» Problem statement:
Transcribe the material verbatim in full; the pictures do not belong in the copy.

» Material provided:
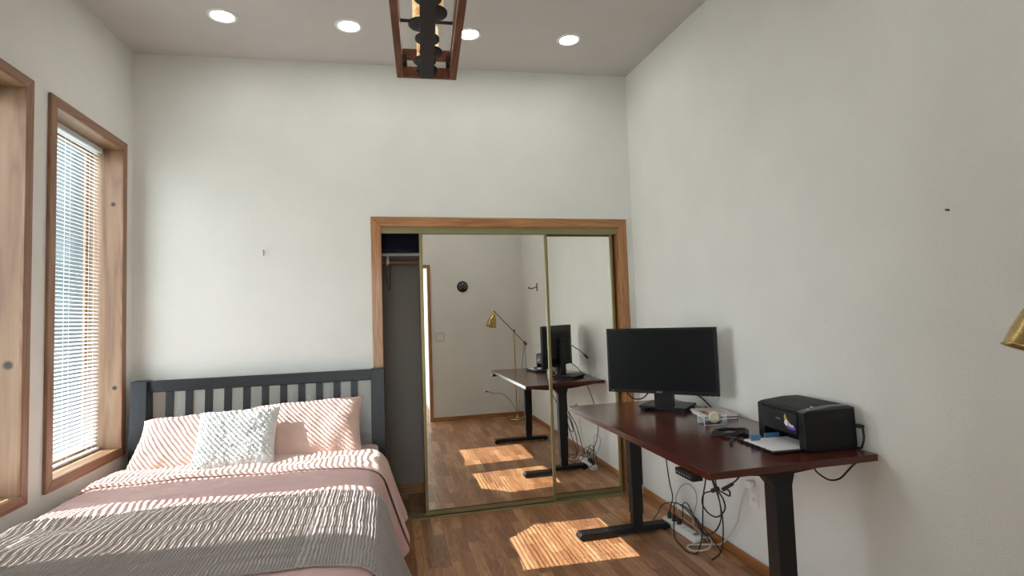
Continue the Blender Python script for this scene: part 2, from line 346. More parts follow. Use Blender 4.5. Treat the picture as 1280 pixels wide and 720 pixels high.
# closet casing
tr = struct_root('trim_1')
TW = .07
b = MB(); b.prism([(OX0 - TW, OZ + TW), (OX1 + TW, OZ + TW), (OX1, OZ), (OX0, OZ)], -.018, 0, lambda a, c, d: (a, d, c)); b.build('head_casing', M['oakx'], tr, bevel=.004)
b = MB(); b.prism([(OX0 - TW, 0), (OX0 - TW, OZ + TW), (OX0, OZ), (OX0, 0)], -.018, 0, lambda a, c, d: (a, d, c)); b.build('side_casing', M['oak'], tr, bevel=.004)
b = MB(); b.prism([(OX1, 0), (OX1, OZ), (OX1 + TW, OZ + TW), (OX1 + TW, 0)], -.018, 0, lambda a, c, d: (a, d, c)); b.build('side_casing', M['oak'], tr, bevel=.004)
b = MB(); b.box(OX0 - .015, OX0, 0, .12, 0, OZ + .015); b.build('jamb', M['oak'], tr)
b = MB(); b.box(OX1, OX1 + .015, 0, .12, 0, OZ + .015); b.build('jamb', M['oak'], tr)
b = MB(); b.box(OX0, OX1, 0, .12, OZ, OZ + .015); b.build('head_jamb', M['oakx'], tr)
# rear doorway casing
tr2 = struct_root('trim_2')
for x0, x1 in ((DX1, DX1 + .045), (DX0 - .045, DX0)):
    MB().box(x0, x1, YR, YR + .018, 0, DZ + .045).build('side_casing', M['oak'], tr2, bevel=.004)
    
MB().box(DX0, DX1, YR, YR + .018, DZ, DZ + .045).build('head_casing', M['oakx'], tr2, bevel=.004)
# sliding track and the two mirrored sliding doors
tk = struct_root('trim_3')
b = MB(); b.box(OX0, OX1, -.004, .012, 1.985, OZ); b.box(OX0, OX1, .012, .10, 2.015, OZ); b.build('top_track', M['golddark'], tk)
b = MB(); b.box(OX0 - .0, OX1, 0, .095, 0, .005)
for y in (0, .046, .089): b.box(OX0, OX1, y, y + .005, .005, .014)
b.build('bottom_track', M['golddark'], tk)
def slide_door(name, x0, x1, y):
    r = struct_root(name, ((x0 + x1) / 2, y, .018)); z0, z1 = .019, 2.0
    MB().box(x0 + .012, x1 - .012, y, y + .004, z0 + .02, z1 - .01).build('mirror_pane', M['mirror'], r)
    s = .023
    for a in (x0, x1 - s):
        MB().rbox(a, a + s, y - .010, y + .022, z0, z1, .004).build('stile', M['gold'], r)
    b = MB(); b.box(x0 + s, x1 - s, y - .008, y + .02, z0, z0 + .028); b.box(x0 + s, x1 - s, y - .010, y, z0 + .022, z0 + .028); b.build('bottom_rail', M['gold'], r)
    MB().box(x0 + s, x1 - s, y - .006, y + .02, z1 - .012, z1).build('top_rail', M['gold'], r)
slide_door('door_1', .226, 1.178, .020)
slide_door('door_2', 1.100, 1.724, .062)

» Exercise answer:
Continue the Blender Python script for this scene: part 2, from line 346. More parts follow. Use Blender 4.5. Treat the picture as 1280 pixels wide and 720 pixels high.
# closet casing
tr = struct_root('trim_1')
TW = .07
b = MB(); b.prism([(OX0 - TW, OZ + TW), (OX1 + TW, OZ + TW), (OX1, OZ), (OX0, OZ)], -.018, 0, lambda a, c, d: (a, d, c)); b.build('head_casing', M['oakx'], tr, bevel=.004)
b = MB(); b.prism([(OX0 - TW, 0), (OX0 - TW, OZ + TW), (OX0, OZ), (OX0, 0)], -.018, 0, lambda a, c, d: (a, d, c)); b.build('side_casing', M['oak'], tr, bevel=.004)
b = MB(); b.prism([(OX1, 0), (OX1, OZ), (OX1 + TW, OZ + TW), (OX1 + TW, 0)], -.018, 0, lambda a, c, d: (a, d, c)); b.build('side_casing', M['oak'], tr, bevel=.004)
b = MB(); b.box(OX0 - .015, OX0, 0, .12, 0, OZ + .015); b.build('jamb', M['oak'], tr)
b = MB(); b.box(OX1, OX1 + .015, 0, .12, 0, OZ + .015); b.build('jamb', M['oak'], tr)
b = MB(); b.box(OX0, OX1, 0, .12, OZ, OZ + .015); b.build('head_jamb', M['oakx'], tr)
# rear doorway casing
tr2 = struct_root('trim_2')
for x0, x1 in ((DX1, DX1 + .045), (DX0 - .045, DX0)):
    MB().box(x0, x1, YR, YR + .018, 0, DZ + .045).build('side_casing', M['oak'], tr2, bevel=.004)
    
MB().box(DX0, DX1, YR, YR + .018, DZ, DZ + .045).build('head_casing', M['oakx'], tr2, bevel=.004)
# sliding track and the two mirrored sliding doors
tk = struct_root('trim_3')
b = MB(); b.box(OX0, OX1, -.004, .012, 1.985, OZ); b.box(OX0, OX1, .012, .10, 2.015, OZ); b.build('top_track', M['golddark'], tk)
b = MB(); b.box(OX0 - .0, OX1, 0, .095, 0, .005)
for y in (0, .046, .089): b.box(OX0, OX1, y, y + .005, .005, .014)
b.build('bottom_track', M['golddark'], tk)
def slide_door(name, x0, x1, y):
    r = struct_root(name, ((x0 + x1) / 2, y, .018)); z0, z1 = .019, 2.0
    MB().box(x0 + .012, x1 - .012, y, y + .004, z0 + .02, z1 - .01).build('mirror_pane', M['mirror'], r)
    s = .023
    for a in (x0, x1 - s):
        MB().rbox(a, a + s, y - .010, y + .022, z0, z1, .004).build('stile', M['gold'], r)
    b = MB(); b.box(x0 + s, x1 - s, y - .008, y + .02, z0, z0 + .028); b.box(x0 + s, x1 - s, y - .010, y, z0 + .022, z0 + .028); b.build('bottom_rail', M['gold'], r)
    MB().box(x0 + s, x1 - s, y - .006, y + .02, z1 - .012, z1).build('top_rail', M['gold'], r)
slide_door('door_1', .226, 1.178, .020)
slide_door('door_2', 1.100, 1.724, .062)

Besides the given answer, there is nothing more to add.